───── Supplied data ─────

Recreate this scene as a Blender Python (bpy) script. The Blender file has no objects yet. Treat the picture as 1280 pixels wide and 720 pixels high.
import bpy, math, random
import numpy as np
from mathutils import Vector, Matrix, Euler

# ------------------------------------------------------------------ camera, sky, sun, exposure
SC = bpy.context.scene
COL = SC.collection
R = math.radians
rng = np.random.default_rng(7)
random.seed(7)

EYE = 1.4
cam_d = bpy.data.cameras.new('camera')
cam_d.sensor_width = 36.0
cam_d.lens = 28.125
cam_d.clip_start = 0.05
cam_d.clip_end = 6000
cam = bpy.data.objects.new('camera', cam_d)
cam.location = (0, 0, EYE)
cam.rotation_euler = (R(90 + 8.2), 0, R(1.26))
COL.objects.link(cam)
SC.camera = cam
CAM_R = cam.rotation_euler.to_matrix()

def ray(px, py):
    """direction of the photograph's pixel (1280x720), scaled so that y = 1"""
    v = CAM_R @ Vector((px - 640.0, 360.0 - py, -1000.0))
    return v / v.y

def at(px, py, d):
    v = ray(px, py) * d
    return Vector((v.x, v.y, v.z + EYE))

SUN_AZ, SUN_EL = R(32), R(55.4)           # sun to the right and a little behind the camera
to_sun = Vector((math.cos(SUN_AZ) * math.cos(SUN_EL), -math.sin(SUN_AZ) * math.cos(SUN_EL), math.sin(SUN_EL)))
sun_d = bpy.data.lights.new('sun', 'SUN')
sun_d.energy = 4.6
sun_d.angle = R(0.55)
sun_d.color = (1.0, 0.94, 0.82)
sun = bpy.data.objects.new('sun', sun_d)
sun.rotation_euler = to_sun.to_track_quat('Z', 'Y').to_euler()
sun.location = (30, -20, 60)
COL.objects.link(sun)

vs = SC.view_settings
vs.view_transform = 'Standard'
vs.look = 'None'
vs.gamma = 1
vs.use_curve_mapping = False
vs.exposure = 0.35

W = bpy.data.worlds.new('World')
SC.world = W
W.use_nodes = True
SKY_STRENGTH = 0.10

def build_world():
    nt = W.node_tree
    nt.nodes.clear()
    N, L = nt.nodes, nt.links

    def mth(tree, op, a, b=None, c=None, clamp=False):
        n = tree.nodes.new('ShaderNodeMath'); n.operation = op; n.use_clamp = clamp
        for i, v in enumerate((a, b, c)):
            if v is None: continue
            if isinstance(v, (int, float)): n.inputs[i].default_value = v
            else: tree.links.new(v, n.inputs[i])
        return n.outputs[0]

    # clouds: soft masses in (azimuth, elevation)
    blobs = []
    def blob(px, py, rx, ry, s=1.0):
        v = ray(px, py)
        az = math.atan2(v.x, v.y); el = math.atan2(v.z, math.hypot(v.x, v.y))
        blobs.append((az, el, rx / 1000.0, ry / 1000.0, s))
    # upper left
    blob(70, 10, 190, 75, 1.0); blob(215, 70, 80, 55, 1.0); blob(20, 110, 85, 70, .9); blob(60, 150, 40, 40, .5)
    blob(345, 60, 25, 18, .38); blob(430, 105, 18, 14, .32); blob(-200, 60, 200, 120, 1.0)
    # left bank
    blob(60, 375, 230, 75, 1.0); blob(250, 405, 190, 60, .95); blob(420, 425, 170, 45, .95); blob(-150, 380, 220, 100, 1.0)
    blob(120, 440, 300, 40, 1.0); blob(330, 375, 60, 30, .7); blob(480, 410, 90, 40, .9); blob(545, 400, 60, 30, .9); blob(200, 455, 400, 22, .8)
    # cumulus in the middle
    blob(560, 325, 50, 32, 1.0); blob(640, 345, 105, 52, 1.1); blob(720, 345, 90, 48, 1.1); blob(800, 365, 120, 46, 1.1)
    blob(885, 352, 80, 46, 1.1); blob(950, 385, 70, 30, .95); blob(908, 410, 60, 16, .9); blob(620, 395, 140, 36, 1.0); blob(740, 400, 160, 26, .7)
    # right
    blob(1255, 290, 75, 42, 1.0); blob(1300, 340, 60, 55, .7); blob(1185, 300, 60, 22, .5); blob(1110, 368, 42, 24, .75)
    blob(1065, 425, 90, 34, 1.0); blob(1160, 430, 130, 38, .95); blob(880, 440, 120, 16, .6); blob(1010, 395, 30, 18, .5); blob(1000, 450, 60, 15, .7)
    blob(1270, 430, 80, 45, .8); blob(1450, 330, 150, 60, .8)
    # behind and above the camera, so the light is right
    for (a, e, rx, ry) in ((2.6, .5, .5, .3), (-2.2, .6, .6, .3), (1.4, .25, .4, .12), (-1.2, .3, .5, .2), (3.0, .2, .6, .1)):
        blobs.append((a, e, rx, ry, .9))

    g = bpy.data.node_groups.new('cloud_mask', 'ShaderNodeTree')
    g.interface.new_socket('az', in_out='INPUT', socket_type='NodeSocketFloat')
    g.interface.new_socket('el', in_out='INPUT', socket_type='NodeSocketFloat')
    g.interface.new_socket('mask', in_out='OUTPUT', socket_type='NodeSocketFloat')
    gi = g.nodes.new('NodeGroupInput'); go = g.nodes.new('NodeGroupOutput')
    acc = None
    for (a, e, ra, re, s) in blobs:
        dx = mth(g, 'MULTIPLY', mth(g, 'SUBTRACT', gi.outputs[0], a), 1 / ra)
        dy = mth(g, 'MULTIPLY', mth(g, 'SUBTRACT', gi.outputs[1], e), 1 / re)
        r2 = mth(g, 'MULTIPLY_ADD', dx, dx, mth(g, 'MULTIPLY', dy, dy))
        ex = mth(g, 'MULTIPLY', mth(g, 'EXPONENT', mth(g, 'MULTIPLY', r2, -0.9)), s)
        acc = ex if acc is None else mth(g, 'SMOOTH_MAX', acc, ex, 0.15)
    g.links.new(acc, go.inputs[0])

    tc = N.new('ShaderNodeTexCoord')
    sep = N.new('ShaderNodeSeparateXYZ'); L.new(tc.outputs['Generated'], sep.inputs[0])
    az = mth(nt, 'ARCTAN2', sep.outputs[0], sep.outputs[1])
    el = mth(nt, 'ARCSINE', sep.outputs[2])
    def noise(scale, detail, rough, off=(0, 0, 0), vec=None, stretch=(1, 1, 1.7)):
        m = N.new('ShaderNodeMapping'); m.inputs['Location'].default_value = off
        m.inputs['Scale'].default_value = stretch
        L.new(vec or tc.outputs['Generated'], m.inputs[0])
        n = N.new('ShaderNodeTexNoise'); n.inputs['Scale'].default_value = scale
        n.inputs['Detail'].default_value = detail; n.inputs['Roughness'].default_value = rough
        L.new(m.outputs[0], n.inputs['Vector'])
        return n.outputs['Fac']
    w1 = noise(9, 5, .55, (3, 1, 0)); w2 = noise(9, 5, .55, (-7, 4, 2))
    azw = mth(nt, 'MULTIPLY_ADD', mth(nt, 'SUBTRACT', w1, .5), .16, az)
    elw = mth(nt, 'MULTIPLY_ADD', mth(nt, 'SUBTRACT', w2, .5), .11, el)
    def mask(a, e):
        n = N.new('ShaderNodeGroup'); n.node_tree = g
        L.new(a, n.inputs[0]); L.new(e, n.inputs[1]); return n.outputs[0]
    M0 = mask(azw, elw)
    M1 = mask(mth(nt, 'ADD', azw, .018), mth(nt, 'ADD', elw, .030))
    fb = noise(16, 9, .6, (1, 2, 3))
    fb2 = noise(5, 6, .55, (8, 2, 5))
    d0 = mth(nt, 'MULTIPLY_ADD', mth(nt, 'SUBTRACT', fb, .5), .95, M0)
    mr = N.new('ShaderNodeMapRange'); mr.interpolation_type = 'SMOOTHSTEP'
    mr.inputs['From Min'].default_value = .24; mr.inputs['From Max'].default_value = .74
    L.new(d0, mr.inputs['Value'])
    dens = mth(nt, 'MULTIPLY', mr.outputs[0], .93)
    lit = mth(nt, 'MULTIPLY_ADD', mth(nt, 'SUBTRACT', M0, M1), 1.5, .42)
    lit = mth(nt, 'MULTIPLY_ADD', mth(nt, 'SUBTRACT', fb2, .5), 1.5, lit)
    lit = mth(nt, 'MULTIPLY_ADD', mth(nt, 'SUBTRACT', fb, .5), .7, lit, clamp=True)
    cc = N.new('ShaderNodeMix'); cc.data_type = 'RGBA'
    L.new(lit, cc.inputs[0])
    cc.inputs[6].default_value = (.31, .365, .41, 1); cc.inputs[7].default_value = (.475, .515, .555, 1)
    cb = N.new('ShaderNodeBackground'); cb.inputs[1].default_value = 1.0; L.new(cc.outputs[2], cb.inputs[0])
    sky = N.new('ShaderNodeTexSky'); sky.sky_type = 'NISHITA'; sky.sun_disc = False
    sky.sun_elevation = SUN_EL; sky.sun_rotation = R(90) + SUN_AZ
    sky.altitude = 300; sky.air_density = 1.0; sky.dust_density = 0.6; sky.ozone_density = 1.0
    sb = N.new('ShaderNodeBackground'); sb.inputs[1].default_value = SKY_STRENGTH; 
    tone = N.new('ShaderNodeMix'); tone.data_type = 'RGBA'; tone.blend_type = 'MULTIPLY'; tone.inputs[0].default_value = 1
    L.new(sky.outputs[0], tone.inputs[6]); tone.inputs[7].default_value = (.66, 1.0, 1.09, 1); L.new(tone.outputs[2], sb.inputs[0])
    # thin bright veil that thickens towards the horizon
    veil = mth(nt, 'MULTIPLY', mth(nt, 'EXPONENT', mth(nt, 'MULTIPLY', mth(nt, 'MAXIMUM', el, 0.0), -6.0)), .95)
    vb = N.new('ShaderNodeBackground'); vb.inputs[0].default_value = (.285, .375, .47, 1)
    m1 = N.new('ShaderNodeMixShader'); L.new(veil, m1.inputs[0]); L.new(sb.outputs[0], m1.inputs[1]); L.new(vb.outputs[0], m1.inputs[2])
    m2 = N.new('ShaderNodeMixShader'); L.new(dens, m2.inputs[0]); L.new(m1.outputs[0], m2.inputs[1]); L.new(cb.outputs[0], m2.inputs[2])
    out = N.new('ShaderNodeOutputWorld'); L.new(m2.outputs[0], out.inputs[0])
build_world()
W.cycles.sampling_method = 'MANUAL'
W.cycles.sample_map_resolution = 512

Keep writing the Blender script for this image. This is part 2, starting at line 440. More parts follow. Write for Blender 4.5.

─────

The lines from the top of the data above down to the line containing "vs.exposure = 0.35" are to be copied exactly; no other line should appear.

Recreate this scene as a Blender Python (bpy) script. The Blender file has no objects yet. Treat the picture as 1280 pixels wide and 720 pixels high.
import bpy, math, random
import numpy as np
from mathutils import Vector, Matrix, Euler

# ------------------------------------------------------------------ camera, sky, sun, exposure
SC = bpy.context.scene
COL = SC.collection
R = math.radians
rng = np.random.default_rng(7)
random.seed(7)

EYE = 1.4
cam_d = bpy.data.cameras.new('camera')
cam_d.sensor_width = 36.0
cam_d.lens = 28.125
cam_d.clip_start = 0.05
cam_d.clip_end = 6000
cam = bpy.data.objects.new('camera', cam_d)
cam.location = (0, 0, EYE)
cam.rotation_euler = (R(90 + 8.2), 0, R(1.26))
COL.objects.link(cam)
SC.camera = cam
CAM_R = cam.rotation_euler.to_matrix()

def ray(px, py):
    """direction of the photograph's pixel (1280x720), scaled so that y = 1"""
    v = CAM_R @ Vector((px - 640.0, 360.0 - py, -1000.0))
    return v / v.y

def at(px, py, d):
    v = ray(px, py) * d
    return Vector((v.x, v.y, v.z + EYE))

SUN_AZ, SUN_EL = R(32), R(55.4)           # sun to the right and a little behind the camera
to_sun = Vector((math.cos(SUN_AZ) * math.cos(SUN_EL), -math.sin(SUN_AZ) * math.cos(SUN_EL), math.sin(SUN_EL)))
sun_d = bpy.data.lights.new('sun', 'SUN')
sun_d.energy = 4.6
sun_d.angle = R(0.55)
sun_d.color = (1.0, 0.94, 0.82)
sun = bpy.data.objects.new('sun', sun_d)
sun.rotation_euler = to_sun.to_track_quat('Z', 'Y').to_euler()
sun.location = (30, -20, 60)
COL.objects.link(sun)

vs = SC.view_settings
vs.view_transform = 'Standard'
vs.look = 'None'
vs.gamma = 1
vs.use_curve_mapping = False
vs.exposure = 0.35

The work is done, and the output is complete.